EXERCISE PROMPT> Print exactly the lines from the first one down to the line containing "from mathutils import Vector, Matrix, noise", both ends included, with no pictures and nothing else.
┌──
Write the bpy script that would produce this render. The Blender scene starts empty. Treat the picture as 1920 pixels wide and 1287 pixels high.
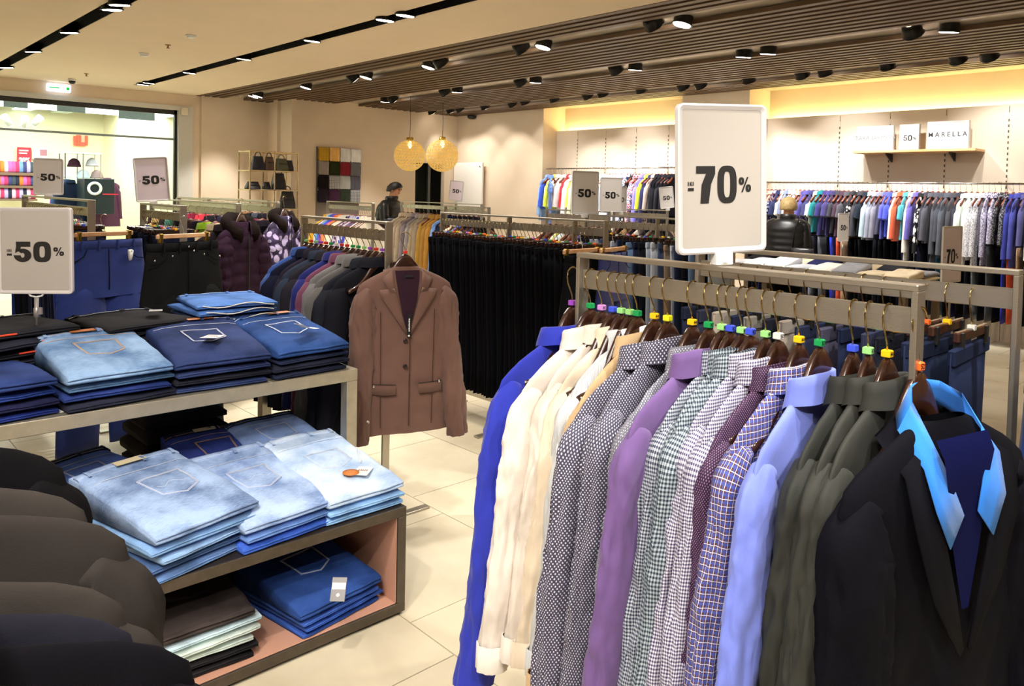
import bpy, math, random
from math import sin, cos, pi, radians, sqrt, exp
from mathutils import Vector, Matrix, noise

# ------------------------------------------------------------------ camera, world, light, exposure
SC = bpy.context.scene
COL = SC.collection
EYE = 1.55
FPX, PX0, PY0 = 1448.0, 960.0, 413.0
YAW, PITCH, ROLL = radians(47.04), radians(2.06), radians(-1.23)
_right = Vector((cos(YAW), sin(YAW), 0)); _fwd = Vector((-sin(YAW), cos(YAW), 0)); _down = Vector((0, 0, -1))
_f = cos(PITCH) * _fwd + sin(PITCH) * _down
_d = -sin(PITCH) * _fwd + cos(PITCH) * _down
CR = cos(ROLL) * _right + sin(ROLL) * _d
CD = -sin(ROLL) * _right + cos(ROLL) * _d
CF = _f
cd = bpy.data.cameras.new('camera'); cam = bpy.data.objects.new('camera', cd); COL.objects.link(cam)
cam.matrix_world = Matrix(((CR.x, -CD.x, -CF.x, 0), (CR.y, -CD.y, -CF.y, 0), (CR.z, -CD.z, -CF.z, EYE), (0, 0, 0, 1)))
cd.sensor_width = 36; cd.sensor_fit = 'HORIZONTAL'; cd.lens = FPX / 1920 * 36
cd.shift_y = -(643.5 - PY0) / 1920
cd.clip_start = 0.05; cd.clip_end = 100
SC.camera = cam
SC.view_settings.view_transform = 'Standard'; SC.view_settings.look = 'None'
SC.view_settings.gamma = 1; SC.view_settings.use_curve_mapping = False
SC.view_settings.exposure = 0.3
wd = bpy.data.worlds.new('world'); SC.world = wd; wd.use_nodes = True
wd.node_tree.nodes['Background'].inputs[0].default_value = (1, 0.95, 0.88, 1)
wd.node_tree.nodes['Background'].inputs[1].default_value = 0.3
SPOT_W = 95.0          # watts of one ceiling downlight
AREA_W = 90.0          # watts of each soft fill added over the aisles, not a shop fixture
def area_light(name, x, y, z, sx, sy, w, col=(1, 0.93, 0.84)):
    l = bpy.data.lights.new(name, 'AREA'); l.shape = 'RECTANGLE'; l.size = sx; l.size_y = sy; l.energy = w; l.color = col
    o = bpy.data.objects.new(name, l); o.location = (x, y, z); COL.objects.link(o); return o
area_light('aisle_fill', -0.6, -0.6, 2.9, 2.0, 1.2, AREA_W)
area_light('aisle_fill', -5.5, 2.8, 2.9, 4.0, 0.5, AREA_W)
area_light('neighbour_shop_light', -15.0, 3.0, 2.9, 3.0, 5.0, 290, (1.0, 1.0, 0.97))

# ------------------------------------------------------------------ pixel helpers: a point of a real plane seen at a pixel of the photograph
def ray(px, py): return CR * ((px - PX0) / FPX) + CD * ((py - PY0) / FPX) + CF
def at(px, py, **k):
    r = ray(px, py); o = Vector((0, 0, EYE))
    (a, v), = k.items()
    if a == 'd': return o + r * v
    i = 'xyz'.index(a); t = (v - o[i]) / r[i]
    return o + r * t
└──
WRITTEN ANSWER>
Write the bpy script that would produce this render. The Blender scene starts empty. Treat the picture as 1920 pixels wide and 1287 pixels high.
import bpy, math, random
from math import sin, cos, pi, radians, sqrt, exp
from mathutils import Vector, Matrix, noise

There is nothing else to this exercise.